Not so in social media.  In this case, if an existing social group (say a Twitter discussion thread) is joined by someone inclined to act belligerently, the group has no power to address the situation.  The few tools they are given to use in these situations are woefully insufficient.  Usually they amount to nothing more than some kind of block/mute/ignore function.  Because of this, in social media it is the group that pays the price for an individual’s antisocial behavior, rather the individual causing the problem.

The real-world equivalent would be someone walking into a bar and shouting obscenities, in response to which everyone in the bar simply puts their fingers in their ears and chants “I’m not listening.  I’m not listening.”

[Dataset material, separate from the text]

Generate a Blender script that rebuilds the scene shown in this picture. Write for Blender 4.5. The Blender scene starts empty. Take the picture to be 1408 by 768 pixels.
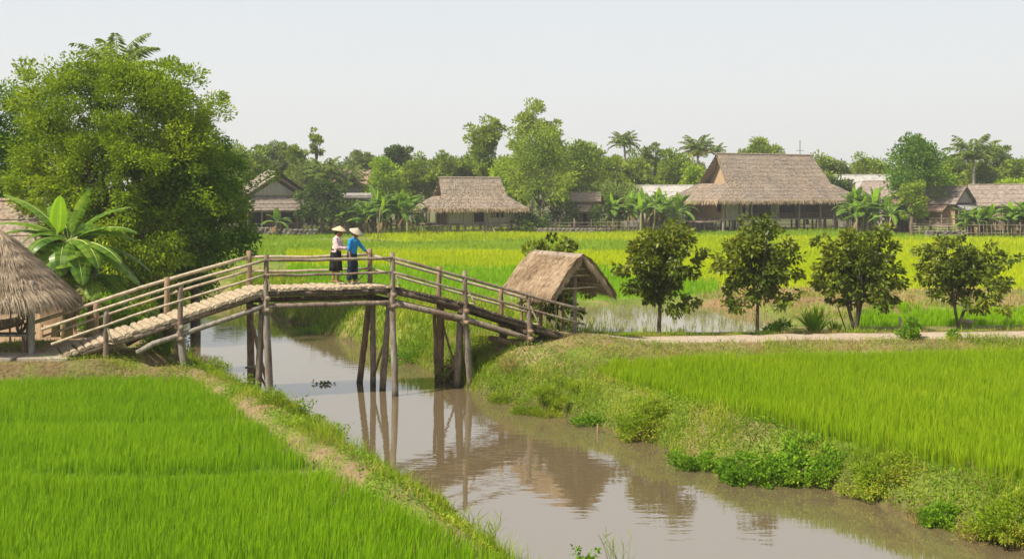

Foolishness.  Utter foolishness.  Not least because it would never – ever – work.  There is nothing about this kind of group behavior that in any realistic way would discourage said antisocial behavior.  Quite the opposite, actually.

This is why social media is inherently broken.  And it appears that it’s going to stay broken, because the people who are in a position to fix it show little desire to do so (for various reasons, most of which are money).

Which is why, I’m sorry to say, I have decided to pretty much cease my personal participation in social media.  Not completely – just mostly.  I just don’t find much fun in playing with broken toys.  I’m not deleting any accounts just yet, though, mainly because I have hope that in the future at least some areas of social media will figure this crap out and give the people the tools necessary to enforce the social contract.

This hope is not completely unfounded.  There are some areas of the Internet that have large social components and still manage to have a functioning social contract.  Most notable among these are video games (not all of them, unfortunately).  This typically manifests in the form of some kind of guild/clan system, where the players themselves are given the ability to administer the social contract.  These kind of systems allow for like-minded people to form their own social groups that are subject to a group-determined code of conduct that is enforced by the group.  Just like in the real world.

I’m not suggesting that Facebook or Twitter start using a guild system.  What I’m saying is that those systems prove that social spaces on the Internet can function properly.  All it takes is an awareness of where the actual power in the social contract resides.

So I’ll keep checking in from time to time.